Henry is an Assistant Examiner for the Computer Science curriculum within the International Baccalaureate program. This role puts him in contact with computer science teachers around the world (all involved in the IB program). He's been to workshops in London, Cairo, Duesseldorf, and Vienna, as well as numerous cities in the US. Here too, he is completing his 15th year as an assistant examiner and senior teacher.
Henry's main outside interest is writing curriculum. Most recently, a project entitled "Data-Driven Mathematics" resulted in several publications summarizing this project. He also co-authored a book with Jeff Witmer (a statistician from Oberlin College) entitled "Exploring Centers" (and sometimes subtitled, "Raisin Geometry"). These books are published by Dale Seymour Publications.
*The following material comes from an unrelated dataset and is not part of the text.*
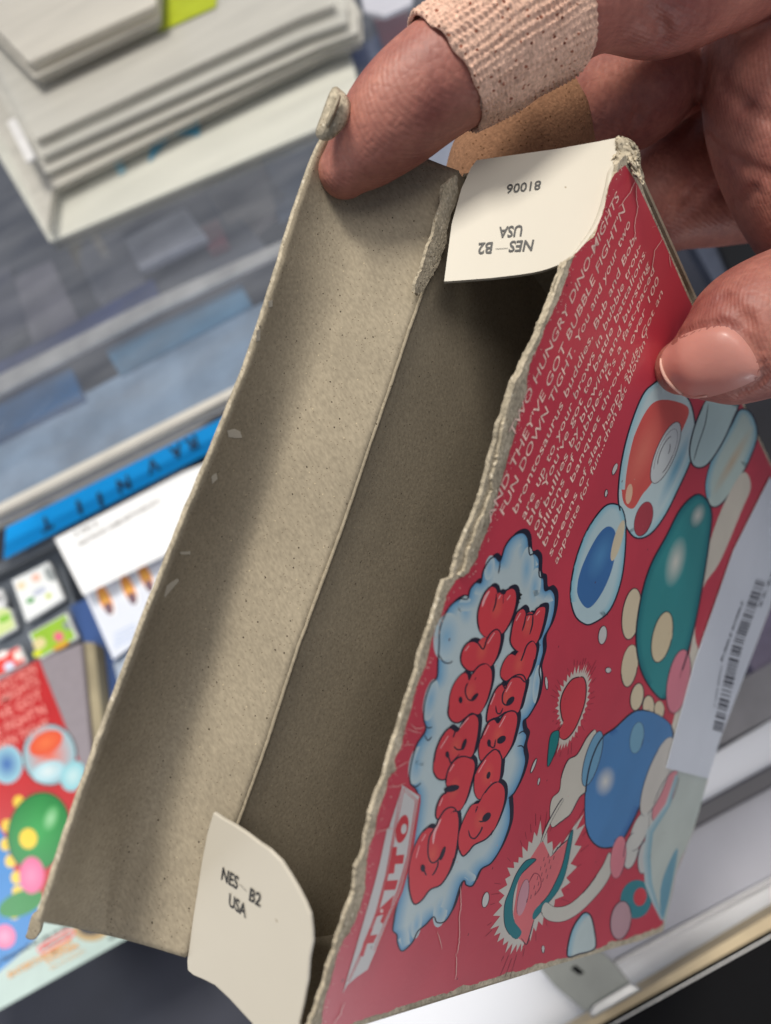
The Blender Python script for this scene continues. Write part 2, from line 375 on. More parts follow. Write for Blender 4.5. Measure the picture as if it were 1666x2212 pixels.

He also developed a text entitled "Let's Connect!" that is being fielded tested at various high schools and is coordinated by students working with software accessible through web sites. This project is published by a small company called Adducive Studios (started by a former Rufus King student of his) and it should be available for all schools soon. He was able to develop this text through the a Christa McAuliffe Fellowship received in 1994-95.
Anne Frihart 2002-03, 2003-04
I work primarily with the NPRIME project but also assist on other projects as needed. I am also a professional librarian and worked for 23 years as a librarian for RoperASW (formerly Roper Starch Worldwide, formerly Response Analysis Corporation), a market researh firm in Princeton, NJ. Before that I was an engineering librarian for Mobil and at Columbia University. I have also been a children's librarian at Fond du Lac Public Library.
I am a native of Wisconsin and grew up in the north woods (Woodruff, Minocqua, Lake Tomahawk). I graduated from Lakeland Union High School in Minocqua and attended the University of Wisconsin in Madison, where I majored in geography (B.A.) and then in library science (M.A.)
I moved back to the state in early 2002 because my husband got a job at the Forest Products Lab in Madison (he's a chemist). I have three grown children — Eric, Becky, and Karl — and a fairly new grandson, Austin. In my free time I enjoy reading, sewing, kayaking, camping, biking, and hiking.